* START *
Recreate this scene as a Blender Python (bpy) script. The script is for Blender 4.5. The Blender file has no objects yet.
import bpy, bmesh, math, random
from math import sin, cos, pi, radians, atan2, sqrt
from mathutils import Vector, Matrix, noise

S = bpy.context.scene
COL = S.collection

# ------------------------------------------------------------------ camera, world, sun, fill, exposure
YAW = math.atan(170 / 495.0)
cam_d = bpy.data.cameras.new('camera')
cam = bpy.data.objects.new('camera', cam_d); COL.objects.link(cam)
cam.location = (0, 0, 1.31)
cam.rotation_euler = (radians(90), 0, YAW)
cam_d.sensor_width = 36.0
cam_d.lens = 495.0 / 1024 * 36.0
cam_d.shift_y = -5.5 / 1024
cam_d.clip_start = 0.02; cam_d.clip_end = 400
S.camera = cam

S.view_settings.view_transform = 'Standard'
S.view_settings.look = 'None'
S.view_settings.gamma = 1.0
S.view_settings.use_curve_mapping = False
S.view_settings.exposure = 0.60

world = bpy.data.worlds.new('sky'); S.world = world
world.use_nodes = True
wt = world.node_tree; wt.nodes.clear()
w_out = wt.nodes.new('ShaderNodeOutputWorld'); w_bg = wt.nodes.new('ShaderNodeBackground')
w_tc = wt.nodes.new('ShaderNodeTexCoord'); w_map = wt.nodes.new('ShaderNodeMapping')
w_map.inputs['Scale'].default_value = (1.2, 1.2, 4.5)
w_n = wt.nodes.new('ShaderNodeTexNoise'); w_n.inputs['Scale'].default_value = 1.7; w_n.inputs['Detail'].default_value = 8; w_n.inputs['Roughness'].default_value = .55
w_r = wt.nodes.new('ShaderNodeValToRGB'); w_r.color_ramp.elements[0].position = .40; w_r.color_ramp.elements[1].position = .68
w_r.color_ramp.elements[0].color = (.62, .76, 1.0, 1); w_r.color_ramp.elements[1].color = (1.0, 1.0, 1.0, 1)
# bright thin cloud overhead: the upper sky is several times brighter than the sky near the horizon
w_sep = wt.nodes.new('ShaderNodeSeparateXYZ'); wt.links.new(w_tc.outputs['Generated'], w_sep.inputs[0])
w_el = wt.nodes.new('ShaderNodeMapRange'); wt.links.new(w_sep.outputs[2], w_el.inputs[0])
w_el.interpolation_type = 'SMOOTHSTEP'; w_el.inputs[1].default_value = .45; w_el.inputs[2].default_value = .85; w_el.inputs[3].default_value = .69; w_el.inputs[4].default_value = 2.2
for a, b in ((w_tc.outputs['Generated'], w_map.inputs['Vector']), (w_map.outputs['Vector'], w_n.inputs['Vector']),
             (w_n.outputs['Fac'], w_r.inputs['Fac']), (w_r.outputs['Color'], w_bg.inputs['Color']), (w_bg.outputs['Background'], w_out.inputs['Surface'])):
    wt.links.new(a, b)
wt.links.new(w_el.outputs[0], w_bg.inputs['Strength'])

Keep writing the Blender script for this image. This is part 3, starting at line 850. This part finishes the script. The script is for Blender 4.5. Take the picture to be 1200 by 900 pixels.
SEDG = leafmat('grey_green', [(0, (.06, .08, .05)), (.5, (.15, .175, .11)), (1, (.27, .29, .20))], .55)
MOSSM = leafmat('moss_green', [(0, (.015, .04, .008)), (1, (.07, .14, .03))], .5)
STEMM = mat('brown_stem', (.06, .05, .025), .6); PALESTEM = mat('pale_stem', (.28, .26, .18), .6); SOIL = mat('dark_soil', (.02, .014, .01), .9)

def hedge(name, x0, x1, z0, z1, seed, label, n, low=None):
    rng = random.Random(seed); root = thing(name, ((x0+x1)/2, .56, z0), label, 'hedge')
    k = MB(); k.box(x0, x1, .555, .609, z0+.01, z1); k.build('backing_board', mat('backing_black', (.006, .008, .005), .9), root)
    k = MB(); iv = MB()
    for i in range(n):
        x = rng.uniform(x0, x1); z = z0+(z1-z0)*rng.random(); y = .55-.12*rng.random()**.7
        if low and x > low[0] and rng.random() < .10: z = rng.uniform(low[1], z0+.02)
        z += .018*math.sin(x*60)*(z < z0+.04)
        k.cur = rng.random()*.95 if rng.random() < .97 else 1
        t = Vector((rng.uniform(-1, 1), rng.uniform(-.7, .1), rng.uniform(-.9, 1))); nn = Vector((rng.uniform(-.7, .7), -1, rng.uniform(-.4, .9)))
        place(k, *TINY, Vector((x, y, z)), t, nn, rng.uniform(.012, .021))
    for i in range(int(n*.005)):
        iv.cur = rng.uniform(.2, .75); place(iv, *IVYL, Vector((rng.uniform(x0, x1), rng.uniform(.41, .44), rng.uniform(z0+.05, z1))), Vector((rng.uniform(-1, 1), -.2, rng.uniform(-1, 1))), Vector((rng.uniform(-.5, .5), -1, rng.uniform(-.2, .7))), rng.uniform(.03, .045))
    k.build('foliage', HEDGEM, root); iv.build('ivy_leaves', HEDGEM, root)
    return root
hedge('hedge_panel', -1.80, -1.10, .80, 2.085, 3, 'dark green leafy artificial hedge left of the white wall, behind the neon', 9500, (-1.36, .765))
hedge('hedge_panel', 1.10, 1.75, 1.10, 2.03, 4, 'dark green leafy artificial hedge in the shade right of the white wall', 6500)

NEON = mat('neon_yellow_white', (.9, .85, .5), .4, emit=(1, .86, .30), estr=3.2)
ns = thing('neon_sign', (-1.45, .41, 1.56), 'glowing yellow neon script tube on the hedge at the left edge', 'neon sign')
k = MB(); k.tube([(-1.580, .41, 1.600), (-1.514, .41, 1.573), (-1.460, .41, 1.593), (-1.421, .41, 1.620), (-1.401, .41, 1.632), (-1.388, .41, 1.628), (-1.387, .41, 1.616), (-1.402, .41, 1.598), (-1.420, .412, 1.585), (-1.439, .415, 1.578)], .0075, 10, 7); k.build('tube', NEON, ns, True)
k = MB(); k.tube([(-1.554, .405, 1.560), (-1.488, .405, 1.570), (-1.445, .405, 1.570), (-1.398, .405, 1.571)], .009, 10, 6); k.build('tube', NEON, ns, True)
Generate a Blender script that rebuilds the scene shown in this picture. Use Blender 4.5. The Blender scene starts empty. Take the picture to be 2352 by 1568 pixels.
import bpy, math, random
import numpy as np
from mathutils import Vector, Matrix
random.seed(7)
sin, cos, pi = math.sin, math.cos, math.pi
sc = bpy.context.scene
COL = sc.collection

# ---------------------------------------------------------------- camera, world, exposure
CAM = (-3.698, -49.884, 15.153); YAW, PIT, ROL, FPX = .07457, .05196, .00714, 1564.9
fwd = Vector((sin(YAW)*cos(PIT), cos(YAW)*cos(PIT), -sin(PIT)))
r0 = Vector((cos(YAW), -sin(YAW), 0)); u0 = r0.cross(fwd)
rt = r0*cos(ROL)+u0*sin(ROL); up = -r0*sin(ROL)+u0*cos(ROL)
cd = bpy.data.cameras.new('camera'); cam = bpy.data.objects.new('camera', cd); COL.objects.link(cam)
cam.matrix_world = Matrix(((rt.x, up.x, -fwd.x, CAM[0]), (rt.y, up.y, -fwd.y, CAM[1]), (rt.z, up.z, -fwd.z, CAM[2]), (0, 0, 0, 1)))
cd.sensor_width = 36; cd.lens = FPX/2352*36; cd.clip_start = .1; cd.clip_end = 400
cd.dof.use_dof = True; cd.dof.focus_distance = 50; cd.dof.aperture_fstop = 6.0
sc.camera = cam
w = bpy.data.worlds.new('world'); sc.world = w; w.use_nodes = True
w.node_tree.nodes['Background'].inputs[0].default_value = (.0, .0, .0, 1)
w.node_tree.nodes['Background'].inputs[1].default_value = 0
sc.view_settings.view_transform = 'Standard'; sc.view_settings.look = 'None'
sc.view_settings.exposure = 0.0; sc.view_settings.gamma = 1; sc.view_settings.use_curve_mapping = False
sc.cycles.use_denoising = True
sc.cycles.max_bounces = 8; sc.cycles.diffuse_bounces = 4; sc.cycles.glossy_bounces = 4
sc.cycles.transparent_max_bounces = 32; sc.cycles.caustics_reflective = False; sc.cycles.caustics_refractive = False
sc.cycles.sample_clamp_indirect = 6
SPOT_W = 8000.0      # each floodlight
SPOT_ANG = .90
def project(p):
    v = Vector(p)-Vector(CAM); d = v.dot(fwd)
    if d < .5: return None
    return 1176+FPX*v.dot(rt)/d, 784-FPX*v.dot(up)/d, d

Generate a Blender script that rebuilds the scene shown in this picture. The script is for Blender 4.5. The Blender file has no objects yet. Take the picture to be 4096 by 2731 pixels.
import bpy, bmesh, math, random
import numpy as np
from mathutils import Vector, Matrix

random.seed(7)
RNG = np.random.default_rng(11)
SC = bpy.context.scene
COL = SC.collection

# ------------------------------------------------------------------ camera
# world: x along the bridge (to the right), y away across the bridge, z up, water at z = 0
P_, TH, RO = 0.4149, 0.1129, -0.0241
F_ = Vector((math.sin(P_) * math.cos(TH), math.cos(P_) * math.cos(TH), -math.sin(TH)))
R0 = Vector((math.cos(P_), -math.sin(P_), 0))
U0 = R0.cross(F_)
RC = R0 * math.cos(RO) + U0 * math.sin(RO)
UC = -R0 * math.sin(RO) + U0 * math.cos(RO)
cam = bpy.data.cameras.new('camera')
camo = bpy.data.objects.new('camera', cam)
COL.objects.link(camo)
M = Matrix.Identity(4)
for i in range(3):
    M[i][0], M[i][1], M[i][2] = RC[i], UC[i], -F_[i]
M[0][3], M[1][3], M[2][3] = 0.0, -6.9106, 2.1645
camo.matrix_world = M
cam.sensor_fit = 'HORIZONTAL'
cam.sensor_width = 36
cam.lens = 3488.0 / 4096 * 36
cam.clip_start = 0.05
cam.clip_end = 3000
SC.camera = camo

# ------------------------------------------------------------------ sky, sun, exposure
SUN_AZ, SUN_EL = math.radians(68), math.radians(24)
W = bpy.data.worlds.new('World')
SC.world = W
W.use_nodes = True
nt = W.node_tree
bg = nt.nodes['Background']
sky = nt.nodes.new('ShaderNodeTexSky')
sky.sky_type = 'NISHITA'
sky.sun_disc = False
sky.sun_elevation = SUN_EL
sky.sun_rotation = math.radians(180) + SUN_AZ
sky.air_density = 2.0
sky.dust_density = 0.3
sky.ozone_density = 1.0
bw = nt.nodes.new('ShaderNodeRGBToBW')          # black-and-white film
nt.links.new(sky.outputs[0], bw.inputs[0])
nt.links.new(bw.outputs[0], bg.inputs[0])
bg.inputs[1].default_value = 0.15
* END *
» **REQUIREMENTS**
Begin with the first line of the records and reproduce each line as is, ending with the line that holds "S.view_settings.exposure = 0.60".

» **EXERCISE SOLUTION**
Recreate this scene as a Blender Python (bpy) script. The script is for Blender 4.5. The Blender file has no objects yet.
import bpy, bmesh, math, random
from math import sin, cos, pi, radians, atan2, sqrt
from mathutils import Vector, Matrix, noise

S = bpy.context.scene
COL = S.collection

# ------------------------------------------------------------------ camera, world, sun, fill, exposure
YAW = math.atan(170 / 495.0)
cam_d = bpy.data.cameras.new('camera')
cam = bpy.data.objects.new('camera', cam_d); COL.objects.link(cam)
cam.location = (0, 0, 1.31)
cam.rotation_euler = (radians(90), 0, YAW)
cam_d.sensor_width = 36.0
cam_d.lens = 495.0 / 1024 * 36.0
cam_d.shift_y = -5.5 / 1024
cam_d.clip_start = 0.02; cam_d.clip_end = 400
S.camera = cam

S.view_settings.view_transform = 'Standard'
S.view_settings.look = 'None'
S.view_settings.gamma = 1.0
S.view_settings.use_curve_mapping = False
S.view_settings.exposure = 0.60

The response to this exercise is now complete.